Thursday, September 11, 2008

Toshi and 9/11

(I will need to add a photo to this post later - all my pics of Toshi are at home)

Hubby and I moved from SC to NY December of 1999 (Christmas Day in fact). Shortly after we arrived here, my former employer in SC asked me if I would do some freelance work here arranging a program for a language immersion/home stay for an individual from Japan as part of a corporate training program.

And so Toshi came into our lives. Toshi was my client, and my student, but various circumstances also led him to become my little brother and my co-worker, as he lived with my in-laws and did volunteer work at my office. Toshi helped us move after we bought our new house, learned how to strip woodwork, helped us down a can of Reddi Whip one evening, and became a Survivor addict (first season, I think).

Toshi's stay here was only 6 months long - and on September 10th, 2001 we celebrated Toshi's birthday and got ready to say goodbye, as he was flying to Detroit on the 16th for a final group session as part of the program, and then returning to Japan.

I don't remember if Toshi was at work with me on September 11th or if he was at home. I remember hearing from our receptionist something about a plane hitting the World Trade Center, and calling my husband, who works for a TV station, for more information. "I can't talk now," he said. "A second plane just hit." I found out from him later that not only were they seeing things a bit before the rest of us, as the raw feed came in and then was sent back out again, but that he also saw much much more on that raw feed than was ever broadcast.

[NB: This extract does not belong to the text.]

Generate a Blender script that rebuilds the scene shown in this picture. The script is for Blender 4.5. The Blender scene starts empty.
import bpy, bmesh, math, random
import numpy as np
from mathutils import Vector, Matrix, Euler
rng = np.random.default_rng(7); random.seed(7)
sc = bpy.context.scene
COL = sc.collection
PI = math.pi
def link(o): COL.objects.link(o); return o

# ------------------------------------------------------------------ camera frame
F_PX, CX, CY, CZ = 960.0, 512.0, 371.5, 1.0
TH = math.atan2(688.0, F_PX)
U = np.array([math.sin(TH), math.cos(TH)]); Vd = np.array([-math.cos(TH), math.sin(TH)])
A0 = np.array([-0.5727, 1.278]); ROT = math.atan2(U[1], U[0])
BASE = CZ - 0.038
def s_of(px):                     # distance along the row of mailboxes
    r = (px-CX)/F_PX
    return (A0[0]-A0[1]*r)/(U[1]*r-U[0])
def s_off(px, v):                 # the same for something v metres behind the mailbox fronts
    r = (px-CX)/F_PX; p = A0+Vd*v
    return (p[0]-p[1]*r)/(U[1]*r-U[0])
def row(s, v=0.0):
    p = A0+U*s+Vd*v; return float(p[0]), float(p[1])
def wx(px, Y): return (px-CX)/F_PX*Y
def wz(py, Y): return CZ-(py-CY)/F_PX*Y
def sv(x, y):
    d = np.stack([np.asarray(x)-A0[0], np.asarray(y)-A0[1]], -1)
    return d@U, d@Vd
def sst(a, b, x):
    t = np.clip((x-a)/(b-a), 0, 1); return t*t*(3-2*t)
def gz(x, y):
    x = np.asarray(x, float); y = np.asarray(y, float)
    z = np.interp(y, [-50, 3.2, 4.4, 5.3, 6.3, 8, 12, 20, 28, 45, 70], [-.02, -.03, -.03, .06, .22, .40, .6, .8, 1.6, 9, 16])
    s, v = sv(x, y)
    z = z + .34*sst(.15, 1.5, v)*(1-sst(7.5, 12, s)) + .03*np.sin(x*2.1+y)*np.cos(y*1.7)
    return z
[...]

He still does not like to talk about it.

The TV at work was instantly moved into a conference room, and although we all tried to work you would see people frequently wandering down the hall, and then back again. I stood in a darkened empty conference room, alone, and watched the second tower collapse. And all I wanted to do at that point was go home.

Although my thoughts were on the victims and the families, I was also instantly wondering what this meant for Toshi, and for his travel to Detroit, and then on to Japan. So many things were uncertain, airports were closed, and I was concerned for his safety. I was responsible for his safety.

As more information came out, and things started to become clearer, we began to receive communication from Toshi's employer, and the coordinating company for the immersion program, on what we should do. At first we were told to stay put, and then once the airports began to open again we were told to send them on to Detroit if their flights were running.

Ultimately, Toshi's flight did fly that day - but without him on it. He and I talked it over, and although he said that he felt confident enough to fly, I realized that he was listening and watching all this coverage that was not in his native language and although his grasp of English had improved immensely, I wanted to be sure he was fully informed. We spoke about it in Japanese for a while, and he ultimately said it was my decision.

And I could not put him on a plane.
I knew the risk was pretty much past, and that he would be on a little plane from a small non-hub airport, but I still could not do it.

Luckily the family that he was to stay with in Detroit was very understanding. They offered to drive and meet us halfway. So my SIL, Toshi and I piled into my car on a sunny September day and road-tripped to Cleveland, to a Bob Evans just south of the city, where we met up with his next hosts. Nearly four hours there, and four hours back.

Four hours to say goodbye.
Airports are easier. This was like peeling a bandage off - really really slowly.

Every 9/11 I think of Toshi. He has not been back to visit since then, and I have not been over to Japan. Letters are sporadic and short, and I often wonder how his memories of 9/11 affect his memories of his entire stay here.

1 comment:

Barb said...

Wow ~ well put. I don't think I could have put him on a plane either. I can't imagine the footage your husband saw. What we all saw was bad enough.